WRITTEN REQUEST: In your copy, leave out the pictures; write out all the data exactly.

DATA BLOCK:
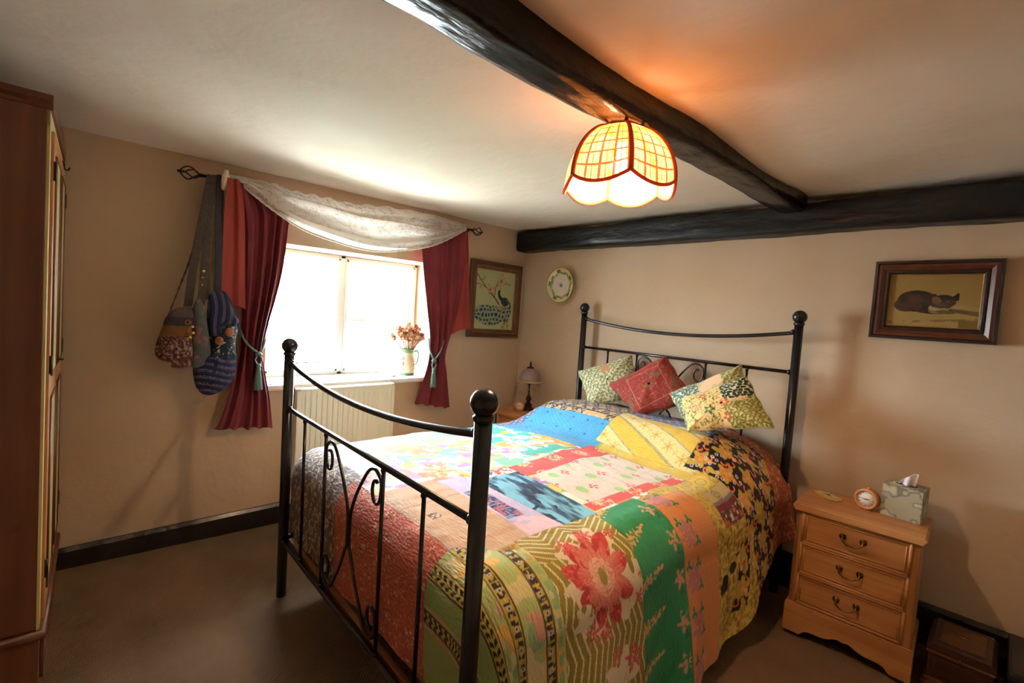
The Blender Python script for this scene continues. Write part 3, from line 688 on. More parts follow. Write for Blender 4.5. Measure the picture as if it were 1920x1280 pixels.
def quilt_paint(X, Y):
    wx = .006*(fbm(X, Y, 8, 30)-.5); wy_ = .006*(fbm(X, Y, 8, 33)-.5); x, y = X+wx, Y+wy_
    c = np.zeros(X.shape+(3,))+C_(190, 160, 60); ind = np.zeros(X.shape, int); k = [0]
    def patch(m, fn):
        k[0] += 1; ind[m] = k[0]; c[m] = fn(X[m], Y[m])
    y7 = y+.012*(x-.7)
    patch(x < 1.27, p_pastel)
    patch((y > -.47)&(x < .66), p_brown); patch((x > .42)&(x < .585)&(y > -.462)&(y < -.425), p_peach)
    patch((y < -.462)&(y > -.80+.10*x)&(x < .70)&(x > .06), p_blue)
    patch((x < .06)&(y > -.80), lambda a, b: p_redblue(a*1.3, b*1.3))
    patch((y < -.80+.10*x)&(y > -1.12)&(x < .66), p_teal)
    patch((x > .66)&(x < 1.2)&(y > -.315), p_redblue)
    patch((x > .64)&(x < 1.27)&(y < -.315)&(y > -.60), p_yellowstripe)
    patch((x > .68)&(x < 1.27)&(y < -.60)&(y > -.66), p_yellow)
    xr = .66+.075*sstep(-.7, -1.35, y)
    patch((x > xr)&(x < xr+.15-.02)&(y < -.66)&(y > -1.36), p_red)
    patch((x > xr+.13)&(x < 1.165)&(y < -.655)&(y > -1.30-.04*(1-x)), p_white)
    patch((x > 1.165)&(x < 1.222)&(y < -.66)&(y > -1.33), p_red)
    patch((x > .72)&(x < .84)&(y < -1.335-.0)&(y > -1.50), p_smallfloral)
    patch((x > .80)&(x < 1.27)&(y < -1.335)&(y > -1.56+.12*(x-.85)), p_indigo)
    patch((x > .70)&(x < 1.27)&(y < -1.56+.12*(x-.85))&(y > -1.70), p_lav)
    patch((x > .86)&(x < 1.12)&(y < -1.595)&(y > -1.665), p_navy)
    patch((x < .68)&(y < -1.70), p_purple)
    patch((x > .68)&(x < 1.27)&(y < -1.68-.02*(1-x)), p_tan)
    patch((y < -1.90)&(x < .56), p_greyfloral); patch((y < -1.935)&(x > .50)&(x < 1.16), p_rust)
    R = x > 1.245
    patch(R&(y > -2.4), p_olive)
    patch((x > 1.222)&(y < -.58)&(y > -1.0)&(x < 1.46), p_yellow2)
    patch(((x > 1.16)&(y > -.575+.06*(x-1.2))), p_black)
    patch((x > 1.60)&(y < -.50)&(y > -.575), p_olive)
    patch((x > 1.60)&(x < 1.86)&(np.abs(y+.60+.30*(x-1.70)) < .045), p_black)
    patch((x > 1.10)&(y > np.interp(x, [1.10, 1.15, 1.22, 1.33, 1.45, 1.56, 1.75, 1.9, 2.2], [-.20, -.16, -.085, -.090, -.19, -.235, -.275, -.30, -.33])), p_terra)
    patch((x > 1.335)&(x < 1.50)&(y < -.565)&(y > -.735), p_purse)
    patch((x > 1.29)&(y < -.83)&(y > -1.12), p_orange); patch((x > 1.255)&(x <= 1.29)&(y < -.98)&(y > -1.12), p_orange)
    patch((x > 1.235)&(y < -1.10)&(y > -1.365), p_green)
    patch((x > 1.235)&(y < -1.365)&(y > -1.745), p_bigflower)
    patch((y < -1.745)&(x > 1.27-.11*sstep(-1.76, -1.95, y)), p_stripegreen)
    patch((X < -.30)|(Y < -2.41), p_rust)
    # seam lines between patches (worn stitching)
    ed = np.zeros(X.shape, bool); ed[:-1] |= ind[:-1] != ind[1:]; ed[:, :-1] |= ind[:, :-1] != ind[:, 1:]
    c[ed] *= .72
    c *= (.93+.14*fbm(X, Y, 5, 200))[..., None]
    gr = c.mean(-1, keepdims=True); c = c*.88+gr*.12+.004
    return c
def quilt_mesh():
    a, b = 680, 720
    s = np.linspace(0, 1, a)[:, None]; Yv = np.linspace(.02, -2.34, b)[None, :]
    Yv = np.repeat(Yv, a, 0); X = -.40 + s*(hem_right(Yv)+.40)
    Yv = .02 + (Yv-.02)*(1+.035*(1-sstep(.15, .95, X)))
    x, y, z = quilt_geom(X, Yv)
    # puckers and soft creases
    z = z + .004*(fbm(X, Yv, 22, 210, 2)-.5) + .006*(fbm(X*1.0, Yv*2.2, 9, 214, 2)-.5)
    return X, Yv, np.stack([x, y, z], -1)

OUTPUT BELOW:
The Blender Python script for this scene continues. Write part 3, from line 688 on. More parts follow. Write for Blender 4.5. Measure the picture as if it were 1920x1280 pixels.
def quilt_paint(X, Y):
    wx = .006*(fbm(X, Y, 8, 30)-.5); wy_ = .006*(fbm(X, Y, 8, 33)-.5); x, y = X+wx, Y+wy_
    c = np.zeros(X.shape+(3,))+C_(190, 160, 60); ind = np.zeros(X.shape, int); k = [0]
    def patch(m, fn):
        k[0] += 1; ind[m] = k[0]; c[m] = fn(X[m], Y[m])
    y7 = y+.012*(x-.7)
    patch(x < 1.27, p_pastel)
    patch((y > -.47)&(x < .66), p_brown); patch((x > .42)&(x < .585)&(y > -.462)&(y < -.425), p_peach)
    patch((y < -.462)&(y > -.80+.10*x)&(x < .70)&(x > .06), p_blue)
    patch((x < .06)&(y > -.80), lambda a, b: p_redblue(a*1.3, b*1.3))
    patch((y < -.80+.10*x)&(y > -1.12)&(x < .66), p_teal)
    patch((x > .66)&(x < 1.2)&(y > -.315), p_redblue)
    patch((x > .64)&(x < 1.27)&(y < -.315)&(y > -.60), p_yellowstripe)
    patch((x > .68)&(x < 1.27)&(y < -.60)&(y > -.66), p_yellow)
    xr = .66+.075*sstep(-.7, -1.35, y)
    patch((x > xr)&(x < xr+.15-.02)&(y < -.66)&(y > -1.36), p_red)
    patch((x > xr+.13)&(x < 1.165)&(y < -.655)&(y > -1.30-.04*(1-x)), p_white)
    patch((x > 1.165)&(x < 1.222)&(y < -.66)&(y > -1.33), p_red)
    patch((x > .72)&(x < .84)&(y < -1.335-.0)&(y > -1.50), p_smallfloral)
    patch((x > .80)&(x < 1.27)&(y < -1.335)&(y > -1.56+.12*(x-.85)), p_indigo)
    patch((x > .70)&(x < 1.27)&(y < -1.56+.12*(x-.85))&(y > -1.70), p_lav)
    patch((x > .86)&(x < 1.12)&(y < -1.595)&(y > -1.665), p_navy)
    patch((x < .68)&(y < -1.70), p_purple)
    patch((x > .68)&(x < 1.27)&(y < -1.68-.02*(1-x)), p_tan)
    patch((y < -1.90)&(x < .56), p_greyfloral); patch((y < -1.935)&(x > .50)&(x < 1.16), p_rust)
    R = x > 1.245
    patch(R&(y > -2.4), p_olive)
    patch((x > 1.222)&(y < -.58)&(y > -1.0)&(x < 1.46), p_yellow2)
    patch(((x > 1.16)&(y > -.575+.06*(x-1.2))), p_black)
    patch((x > 1.60)&(y < -.50)&(y > -.575), p_olive)
    patch((x > 1.60)&(x < 1.86)&(np.abs(y+.60+.30*(x-1.70)) < .045), p_black)
    patch((x > 1.10)&(y > np.interp(x, [1.10, 1.15, 1.22, 1.33, 1.45, 1.56, 1.75, 1.9, 2.2], [-.20, -.16, -.085, -.090, -.19, -.235, -.275, -.30, -.33])), p_terra)
    patch((x > 1.335)&(x < 1.50)&(y < -.565)&(y > -.735), p_purse)
    patch((x > 1.29)&(y < -.83)&(y > -1.12), p_orange); patch((x > 1.255)&(x <= 1.29)&(y < -.98)&(y > -1.12), p_orange)
    patch((x > 1.235)&(y < -1.10)&(y > -1.365), p_green)
    patch((x > 1.235)&(y < -1.365)&(y > -1.745), p_bigflower)
    patch((y < -1.745)&(x > 1.27-.11*sstep(-1.76, -1.95, y)), p_stripegreen)
    patch((X < -.30)|(Y < -2.41), p_rust)
    # seam lines between patches (worn stitching)
    ed = np.zeros(X.shape, bool); ed[:-1] |= ind[:-1] != ind[1:]; ed[:, :-1] |= ind[:, :-1] != ind[:, 1:]
    c[ed] *= .72
    c *= (.93+.14*fbm(X, Y, 5, 200))[..., None]
    gr = c.mean(-1, keepdims=True); c = c*.88+gr*.12+.004
    return c
def quilt_mesh():
    a, b = 680, 720
    s = np.linspace(0, 1, a)[:, None]; Yv = np.linspace(.02, -2.34, b)[None, :]
    Yv = np.repeat(Yv, a, 0); X = -.40 + s*(hem_right(Yv)+.40)
    Yv = .02 + (Yv-.02)*(1+.035*(1-sstep(.15, .95, X)))
    x, y, z = quilt_geom(X, Yv)
    # puckers and soft creases
    z = z + .004*(fbm(X, Yv, 22, 210, 2)-.5) + .006*(fbm(X*1.0, Yv*2.2, 9, 214, 2)-.5)
    return X, Yv, np.stack([x, y, z], -1)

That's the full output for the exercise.